Whatever the list -- it's likely a short one -- the Anderson brothers are now on it.

LJ watched last season as Maxwell racked up five interceptions on his way to becoming a first-team All-American. Saturday, it was finally his turn.

"I was screaming on the sideline the whole time after until we went back on the field," Maxwell said. "I told him that he should've scored, but I'm happy he got his first one."

LJ was always on Weber State's radar and coaches asked Maxwell about him often. The opportunity came to get LJ to Ogden and the brothers are now seniors, playing their last season together. WSU has six pairs of brothers on the team, and the Andersons join Ethan and Noah Atagi as pairs of seniors seeing out their careers at the same time.

There's one year of age difference between the two, so the brothers never really played football on the same team until LJ's senior year of high school when Maxwell was a junior and worked his way onto the field.

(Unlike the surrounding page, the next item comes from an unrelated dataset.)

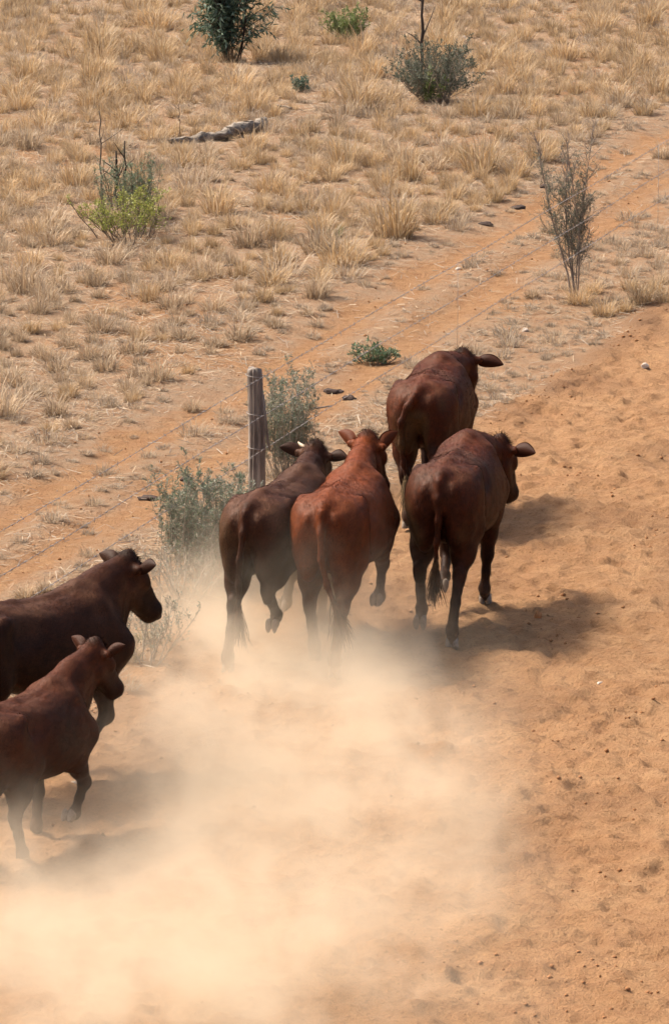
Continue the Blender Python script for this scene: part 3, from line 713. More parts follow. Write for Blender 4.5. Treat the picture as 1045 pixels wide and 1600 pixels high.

"It's a dream come true coming here, it always made sense to play with each other," said LJ, who has a bachelor's degree in professional sales and is working on his second in criminal justice. "I already knew the culture here, I knew a few guys like Naseme Colvin (who also picked off a pass Saturday) already. It was a no-brainer."

Each brother lauds the others' work ethic, their commitment to film study and each said they benefit from the other's knowledge. They each see the game in different ways, and LJ has played corner and safety at WSU. The two are constantly sharing information before, during and after games. Maxwell started as a freshman, while LJ has worked his way through special teams and now finds himself as the starter at free safety.

Northern Iowa totaled 96 yards and zero points in the second half, and LJ's interception set the tone. WSU had weathered a stretch in the first half when Day diced them up a little, so the first interception highlighted the all-around defensive effort that turned the game from a battle to a relative blowout.

LJ was there to clean up a tipped pass from linebacker Jack Kelly (who also had two sacks and two forced fumbles in the game).

"We just had to play as a unit, you know. No pointing fingers. Everybody just do their one-eleventh and we got the job done," LJ said. "Making plays is contagious ... we just had to be disciplined. We knew what was coming, we and the coaches just did a better job of realizing when certain things were coming and how we were supposed to play it."

The game was basically put away by the time Maxwell caught his interception, but it put an exclamation point on the team's second-half dominance and put him in the books with a pick-off in the same game as LJ.

"He's the greatest. He's like a superhero to me," said Maxwell, who has a degree in professional sales and another underway in health education and sports coaching. "Playing with him is great for me, just being able to learn from him, him getting hyped for me, me getting hyped for him ... it's fun to do this on a big stage."